Throughout the book, David Platt's mantra is 'Let go and let COM+'. This apparently derives from a similar motto used by the developers of MTS (Microsoft Transaction Server). The idea is that the operating system (in this case, the COM subsystem) should provide the common infrastructure that any enterprise application requires, rather than forcing developers of each application to craft it themselves. COM+ provides this framework of facilities, each of which can save developers from writing their own (possibly less robust) equivalents.

The book opens with a couple of chapters outlining the facilities COM+ provides and explaining how COM+ achieves these by means of intercepting calls to your objects, pre- and post-processing method calls, managing object lifetimes, etc. The 'COM+ Catalogue' - the new repository for component registration - is discussed, as is COM+'s role-based security framework including authentication and authorisation facilities. Finally, threading, the new thread neutral apartment and automatic activity-based synchronisation issues are outlined.

Following this, there is a long chapter on transactions. MTS has been merged into COM+ so you can now get distributed transaction handling automatically and for free. Full details are given on how you can use the COM+ transaction framework in conjunction with a Resource Managers (RM) such as SQL Server. COM+ can also help you write a Compensating Resource Managers (CRM) if you have nothing better to do and want to handle commit/rollback semantics yourself. Just-in-time activation and object pooling are also covered in the context of transactions.

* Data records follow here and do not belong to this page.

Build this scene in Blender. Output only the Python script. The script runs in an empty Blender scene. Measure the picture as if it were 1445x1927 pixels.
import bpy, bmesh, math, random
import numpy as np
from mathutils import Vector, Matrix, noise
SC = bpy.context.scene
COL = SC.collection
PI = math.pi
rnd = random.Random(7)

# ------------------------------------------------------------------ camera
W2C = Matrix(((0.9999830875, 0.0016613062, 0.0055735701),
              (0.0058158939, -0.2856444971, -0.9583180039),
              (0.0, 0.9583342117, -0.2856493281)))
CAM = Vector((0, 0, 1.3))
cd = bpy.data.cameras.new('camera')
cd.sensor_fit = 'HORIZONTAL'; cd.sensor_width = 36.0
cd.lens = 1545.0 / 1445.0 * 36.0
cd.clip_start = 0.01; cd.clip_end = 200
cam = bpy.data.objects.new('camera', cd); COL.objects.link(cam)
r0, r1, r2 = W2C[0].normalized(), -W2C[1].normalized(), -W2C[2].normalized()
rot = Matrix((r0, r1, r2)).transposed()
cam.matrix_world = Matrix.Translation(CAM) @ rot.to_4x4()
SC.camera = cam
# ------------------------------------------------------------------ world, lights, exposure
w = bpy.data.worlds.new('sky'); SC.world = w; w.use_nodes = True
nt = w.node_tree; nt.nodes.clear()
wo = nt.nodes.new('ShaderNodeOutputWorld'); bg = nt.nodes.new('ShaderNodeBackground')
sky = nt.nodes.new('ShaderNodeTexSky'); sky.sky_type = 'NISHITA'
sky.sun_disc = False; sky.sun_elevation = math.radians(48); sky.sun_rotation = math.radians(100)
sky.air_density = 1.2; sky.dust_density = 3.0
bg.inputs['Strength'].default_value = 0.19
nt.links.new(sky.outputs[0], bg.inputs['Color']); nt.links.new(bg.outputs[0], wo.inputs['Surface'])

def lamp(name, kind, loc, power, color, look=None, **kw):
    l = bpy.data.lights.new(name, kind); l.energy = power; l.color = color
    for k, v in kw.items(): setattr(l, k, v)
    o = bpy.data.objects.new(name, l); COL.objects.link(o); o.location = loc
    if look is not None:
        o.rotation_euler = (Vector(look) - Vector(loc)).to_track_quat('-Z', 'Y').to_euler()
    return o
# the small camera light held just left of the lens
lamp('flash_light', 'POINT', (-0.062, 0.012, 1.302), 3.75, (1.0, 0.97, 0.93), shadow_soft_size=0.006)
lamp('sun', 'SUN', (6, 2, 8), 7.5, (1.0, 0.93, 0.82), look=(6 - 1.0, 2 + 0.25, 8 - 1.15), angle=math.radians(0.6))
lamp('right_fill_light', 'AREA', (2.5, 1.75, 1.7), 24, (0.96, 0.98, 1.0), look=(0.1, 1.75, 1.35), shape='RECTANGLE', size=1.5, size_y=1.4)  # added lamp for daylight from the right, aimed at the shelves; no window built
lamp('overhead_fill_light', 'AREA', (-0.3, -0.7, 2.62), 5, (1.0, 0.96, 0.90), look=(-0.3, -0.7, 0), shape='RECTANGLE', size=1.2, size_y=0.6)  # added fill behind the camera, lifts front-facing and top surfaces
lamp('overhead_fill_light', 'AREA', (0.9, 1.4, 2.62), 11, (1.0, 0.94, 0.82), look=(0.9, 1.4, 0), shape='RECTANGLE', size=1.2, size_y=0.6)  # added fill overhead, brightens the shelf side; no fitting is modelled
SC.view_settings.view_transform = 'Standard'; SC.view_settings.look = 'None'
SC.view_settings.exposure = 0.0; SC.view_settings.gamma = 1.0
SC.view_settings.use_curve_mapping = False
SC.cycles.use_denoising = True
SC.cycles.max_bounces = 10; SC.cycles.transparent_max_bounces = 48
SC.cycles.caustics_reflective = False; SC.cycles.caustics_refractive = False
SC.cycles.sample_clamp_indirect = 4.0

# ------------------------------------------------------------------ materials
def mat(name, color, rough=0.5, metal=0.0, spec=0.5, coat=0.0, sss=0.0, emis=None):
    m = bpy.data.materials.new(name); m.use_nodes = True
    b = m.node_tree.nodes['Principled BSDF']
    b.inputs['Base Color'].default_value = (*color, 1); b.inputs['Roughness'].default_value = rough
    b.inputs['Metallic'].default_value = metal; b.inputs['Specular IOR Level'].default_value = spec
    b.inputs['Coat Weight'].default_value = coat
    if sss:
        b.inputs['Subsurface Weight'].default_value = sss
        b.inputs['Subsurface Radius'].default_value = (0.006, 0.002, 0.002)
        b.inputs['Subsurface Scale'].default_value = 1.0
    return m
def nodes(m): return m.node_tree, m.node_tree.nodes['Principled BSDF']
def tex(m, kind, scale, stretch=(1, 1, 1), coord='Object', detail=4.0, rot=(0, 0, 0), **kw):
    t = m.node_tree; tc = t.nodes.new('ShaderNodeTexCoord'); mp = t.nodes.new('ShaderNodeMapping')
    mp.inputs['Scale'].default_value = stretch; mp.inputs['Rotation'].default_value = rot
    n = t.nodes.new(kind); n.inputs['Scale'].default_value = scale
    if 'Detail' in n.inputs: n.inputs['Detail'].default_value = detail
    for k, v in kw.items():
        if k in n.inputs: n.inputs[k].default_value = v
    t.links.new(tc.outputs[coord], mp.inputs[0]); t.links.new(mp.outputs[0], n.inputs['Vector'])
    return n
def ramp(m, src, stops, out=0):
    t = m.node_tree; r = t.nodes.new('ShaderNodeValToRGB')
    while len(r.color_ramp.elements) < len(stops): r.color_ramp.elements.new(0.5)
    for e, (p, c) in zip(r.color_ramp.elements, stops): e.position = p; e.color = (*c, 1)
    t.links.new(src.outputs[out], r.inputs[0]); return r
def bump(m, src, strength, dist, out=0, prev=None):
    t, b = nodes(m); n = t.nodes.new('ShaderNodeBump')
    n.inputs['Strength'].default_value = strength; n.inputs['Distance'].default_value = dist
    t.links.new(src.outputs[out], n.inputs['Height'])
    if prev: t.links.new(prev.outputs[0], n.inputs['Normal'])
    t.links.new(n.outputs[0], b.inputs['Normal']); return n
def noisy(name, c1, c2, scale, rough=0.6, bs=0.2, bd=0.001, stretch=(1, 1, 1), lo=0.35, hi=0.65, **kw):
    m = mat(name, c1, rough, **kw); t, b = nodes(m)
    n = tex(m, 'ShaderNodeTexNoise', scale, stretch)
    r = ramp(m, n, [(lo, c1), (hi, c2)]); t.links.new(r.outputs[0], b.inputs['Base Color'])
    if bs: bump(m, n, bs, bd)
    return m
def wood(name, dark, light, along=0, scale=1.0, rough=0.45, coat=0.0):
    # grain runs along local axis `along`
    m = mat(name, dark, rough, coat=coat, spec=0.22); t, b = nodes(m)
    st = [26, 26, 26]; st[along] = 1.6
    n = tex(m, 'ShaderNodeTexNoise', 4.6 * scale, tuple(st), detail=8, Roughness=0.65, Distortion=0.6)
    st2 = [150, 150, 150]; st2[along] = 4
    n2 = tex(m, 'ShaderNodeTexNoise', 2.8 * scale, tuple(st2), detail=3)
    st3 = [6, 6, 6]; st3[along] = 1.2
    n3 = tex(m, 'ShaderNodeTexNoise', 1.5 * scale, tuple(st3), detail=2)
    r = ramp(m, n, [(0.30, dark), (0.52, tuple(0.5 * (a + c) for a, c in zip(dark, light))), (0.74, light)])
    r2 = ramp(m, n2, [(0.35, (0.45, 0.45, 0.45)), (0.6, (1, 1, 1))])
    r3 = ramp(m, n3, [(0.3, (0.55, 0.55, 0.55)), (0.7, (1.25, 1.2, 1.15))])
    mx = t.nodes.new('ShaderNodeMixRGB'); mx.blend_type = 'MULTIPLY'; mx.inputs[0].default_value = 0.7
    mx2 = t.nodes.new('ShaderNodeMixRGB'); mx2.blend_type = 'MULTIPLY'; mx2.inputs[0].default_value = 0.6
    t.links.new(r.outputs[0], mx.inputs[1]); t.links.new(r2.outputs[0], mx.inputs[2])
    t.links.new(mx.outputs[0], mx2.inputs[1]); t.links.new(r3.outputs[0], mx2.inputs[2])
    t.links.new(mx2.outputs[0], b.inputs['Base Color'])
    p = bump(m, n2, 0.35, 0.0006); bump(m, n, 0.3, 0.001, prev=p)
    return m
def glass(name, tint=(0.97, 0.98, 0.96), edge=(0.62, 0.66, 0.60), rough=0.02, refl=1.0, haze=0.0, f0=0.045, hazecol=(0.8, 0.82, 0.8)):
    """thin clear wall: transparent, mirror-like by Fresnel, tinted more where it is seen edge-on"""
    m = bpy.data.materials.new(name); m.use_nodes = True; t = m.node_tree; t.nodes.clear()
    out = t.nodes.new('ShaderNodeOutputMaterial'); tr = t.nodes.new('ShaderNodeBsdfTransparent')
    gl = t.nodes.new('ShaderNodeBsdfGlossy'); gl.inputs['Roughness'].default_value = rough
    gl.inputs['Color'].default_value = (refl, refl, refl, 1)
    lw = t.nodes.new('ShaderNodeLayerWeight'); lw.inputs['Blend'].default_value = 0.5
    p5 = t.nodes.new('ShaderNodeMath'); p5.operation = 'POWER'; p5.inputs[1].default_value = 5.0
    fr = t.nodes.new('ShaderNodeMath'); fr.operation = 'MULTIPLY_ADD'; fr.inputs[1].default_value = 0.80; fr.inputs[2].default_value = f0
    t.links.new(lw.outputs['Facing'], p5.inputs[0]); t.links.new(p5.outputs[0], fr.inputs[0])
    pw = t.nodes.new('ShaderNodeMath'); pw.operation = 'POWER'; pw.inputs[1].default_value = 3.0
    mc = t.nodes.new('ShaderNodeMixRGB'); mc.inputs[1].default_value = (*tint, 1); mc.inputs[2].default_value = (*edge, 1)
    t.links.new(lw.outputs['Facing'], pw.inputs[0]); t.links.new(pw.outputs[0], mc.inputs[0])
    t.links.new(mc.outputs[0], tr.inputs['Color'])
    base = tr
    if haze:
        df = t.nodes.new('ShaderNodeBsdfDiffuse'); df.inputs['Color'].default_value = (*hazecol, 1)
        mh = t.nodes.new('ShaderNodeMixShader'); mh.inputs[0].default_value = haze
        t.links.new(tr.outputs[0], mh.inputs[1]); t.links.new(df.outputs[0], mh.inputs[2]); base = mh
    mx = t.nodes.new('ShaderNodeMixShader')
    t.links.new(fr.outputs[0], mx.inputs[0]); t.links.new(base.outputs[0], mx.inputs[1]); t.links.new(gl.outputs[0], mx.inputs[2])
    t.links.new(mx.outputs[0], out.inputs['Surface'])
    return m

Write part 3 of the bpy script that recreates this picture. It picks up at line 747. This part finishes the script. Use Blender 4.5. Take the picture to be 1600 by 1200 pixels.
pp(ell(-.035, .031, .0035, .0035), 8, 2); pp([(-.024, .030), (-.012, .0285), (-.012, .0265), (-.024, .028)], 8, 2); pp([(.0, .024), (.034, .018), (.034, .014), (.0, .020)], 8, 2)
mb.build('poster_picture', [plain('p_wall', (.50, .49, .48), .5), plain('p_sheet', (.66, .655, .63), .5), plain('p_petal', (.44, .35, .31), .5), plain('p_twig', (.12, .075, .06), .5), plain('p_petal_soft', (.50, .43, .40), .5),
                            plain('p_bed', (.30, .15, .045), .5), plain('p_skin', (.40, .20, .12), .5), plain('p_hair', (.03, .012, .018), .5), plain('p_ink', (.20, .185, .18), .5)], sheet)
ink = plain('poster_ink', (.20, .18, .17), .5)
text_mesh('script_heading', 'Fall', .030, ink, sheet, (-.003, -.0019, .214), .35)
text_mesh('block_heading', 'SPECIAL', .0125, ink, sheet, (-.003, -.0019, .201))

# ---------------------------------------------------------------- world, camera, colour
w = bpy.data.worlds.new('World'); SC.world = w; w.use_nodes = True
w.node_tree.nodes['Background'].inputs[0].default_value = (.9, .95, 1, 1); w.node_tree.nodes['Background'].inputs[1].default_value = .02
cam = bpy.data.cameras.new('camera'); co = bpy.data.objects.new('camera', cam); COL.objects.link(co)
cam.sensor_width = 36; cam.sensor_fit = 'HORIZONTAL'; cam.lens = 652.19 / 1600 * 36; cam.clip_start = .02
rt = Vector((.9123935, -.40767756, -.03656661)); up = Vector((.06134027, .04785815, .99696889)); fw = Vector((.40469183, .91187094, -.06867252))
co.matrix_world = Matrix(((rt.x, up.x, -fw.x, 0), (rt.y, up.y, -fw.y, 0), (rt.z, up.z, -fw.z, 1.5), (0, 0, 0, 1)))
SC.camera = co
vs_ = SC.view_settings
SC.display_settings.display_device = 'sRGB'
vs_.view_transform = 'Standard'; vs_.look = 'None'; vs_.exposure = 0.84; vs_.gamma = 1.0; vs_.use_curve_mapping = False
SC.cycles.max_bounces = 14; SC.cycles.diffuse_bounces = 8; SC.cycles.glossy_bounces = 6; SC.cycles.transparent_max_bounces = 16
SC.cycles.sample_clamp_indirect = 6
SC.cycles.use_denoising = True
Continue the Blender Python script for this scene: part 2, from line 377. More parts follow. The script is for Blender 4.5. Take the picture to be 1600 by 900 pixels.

Queued components are discussed next. The advantages of using asynchronous methods calls are covered and details given of how Microsoft Message Queue (MSMQ) makes these work, even managing to support transactions at the same time.

The Event Service supports loosely-coupled events and is an improvement over the older connection-point standard or yore. The service is described and event filtering and security issues explained.

A short chapter on the In-Memory Database (IMDB) support discusses how COM+ allows you to cache selected tables from an RDBMS on a local machine with a lot of RAM to improve database query speed.

Finally, the chapter on Load Balancing shows how stateless objects can be pooled and instantiated at a location determined at runtime by the current dynamic machine load.

The book consists of about 210 pages of text and diagrams, with margin notes akin to those in Chappell's book. I wish every book had margin notes. They are handy for a quick preview before delving into a chapter, can be used to aid memory by reviewing after the book has been read and are ideal to help you locate something you know you've read when the index fails you.

The book's web site athttp://www.rollthunder.com/contains little more than sample code right now, with no activity on the empty errata page for the last eight months. I only found one grammatical typo. Either there are few significant errors in the technical info, or the web-site errata have not been maintained!

In order to develop applications using COM+ you will need some other technical references to work along with, but all in all this is a good introduction to the main services of COM+. Recommended.